What does it take to make additive manufacturing mainstream

Additive manufacturing has been around since 1983, but it has not yet been adopted by mainstream manufacturing, what is missing for AM to breakthrough.

Additive manufacturing is not a new tool to manufacturers. For decades it has been used in prototyping and has been used more and more to produce non-critical components. However it still hasn’t made the leap to full-scale production yet, despite the technology being capable.

The concern over the strengths of the products that are created is no longer a worry, materials have come a long way and now mean that tensile strength and quality is good enough for production-grade parts, so what is taking manufacturers so long to adopt the technology?

Additive manufacturing is an essential part of the toolkit for design and engineering teams, as it frees them from the design constraints of tooling and allows them to innovate quicker than ever before. But there is a confusing array of 3D printing solutions on the market and it can be hard to know when to invest, how much to invest and has played a part in slowing down adoption.

For over 30 years, 3D Systems has been bridging the gap between inspiration and innovation by connecting customers with the expertise and digital workflow required to solve their business, design or engineering problems. One such problem when it comes to additive manufacturing is the “all or nothing” nature of implementing a system, being able to implement in modules would increase the ease of adoption. 

One manufacturer that is using AM is BMW. They are using stereolithography (SLA) and selective laser sintering (SLS) technologies from 3D Systems to produce prototype and functional interior and exterior automobile test parts for BMW, as well as tools and fixtures. These parts will be used during summer and winter ride-out testing to verify their designs for proper fit and approach, as well as to understand how the parts function in extreme heat and cold.

Vyomesh Joshi, CEO of 3D Systems, has highlighted four critical needs for manufacturing to speed the transition to production-scale 3D printing:

·         Productivity

·         Durability

·         Repeatability

·         Total Cost of Operation

At a recent industry event Vyomesh said : “At the core of our strategy, we pair the industry’s deepest workflow “know-how” with materials and software to ensure we’re designing the right solution for the right needs”.

A case in point is Figure 4, the new production platform from 3D Systems, that has been designed to answer the top three questions engineers often have: how to save time, money and materials.
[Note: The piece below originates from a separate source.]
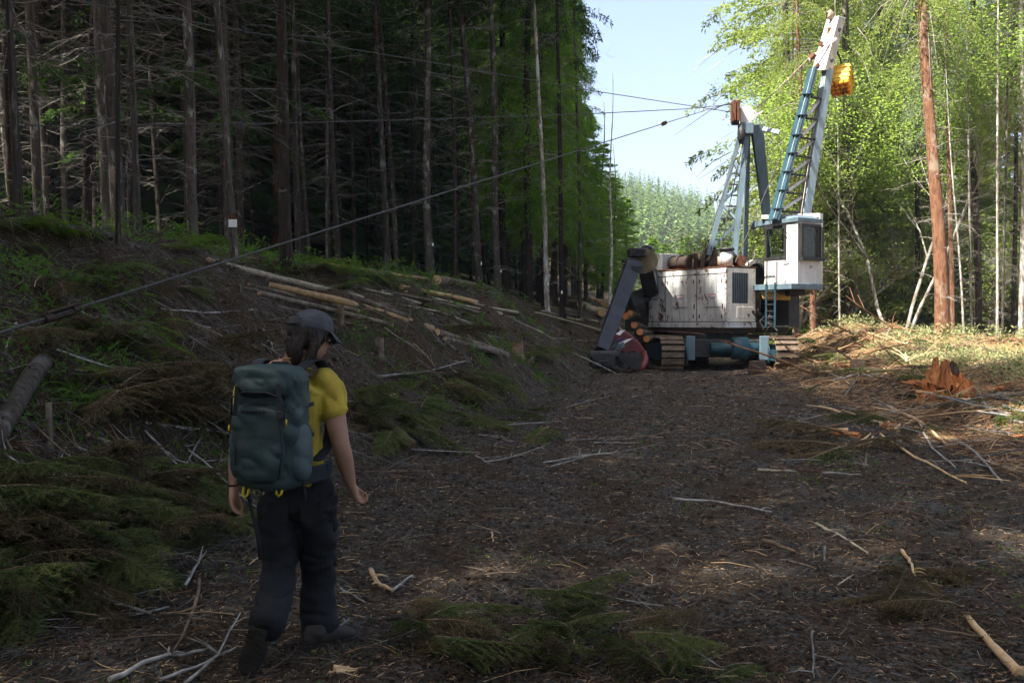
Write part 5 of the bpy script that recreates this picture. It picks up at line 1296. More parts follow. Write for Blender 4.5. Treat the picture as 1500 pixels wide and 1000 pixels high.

Figure 4 is ready for the assembly line. This ultra-fast additive manufacturing technology is housed in discrete modules, allowing it to be placed into automated assembly lines and integrated with secondary processes, including material recovery, washing, curing and finishing steps.

Faster than current 3D printing systems – in benchmarking tests an automotive vent achieved a cycle time equivalent to 95 seconds – this system has been proven to outperform similar solutions.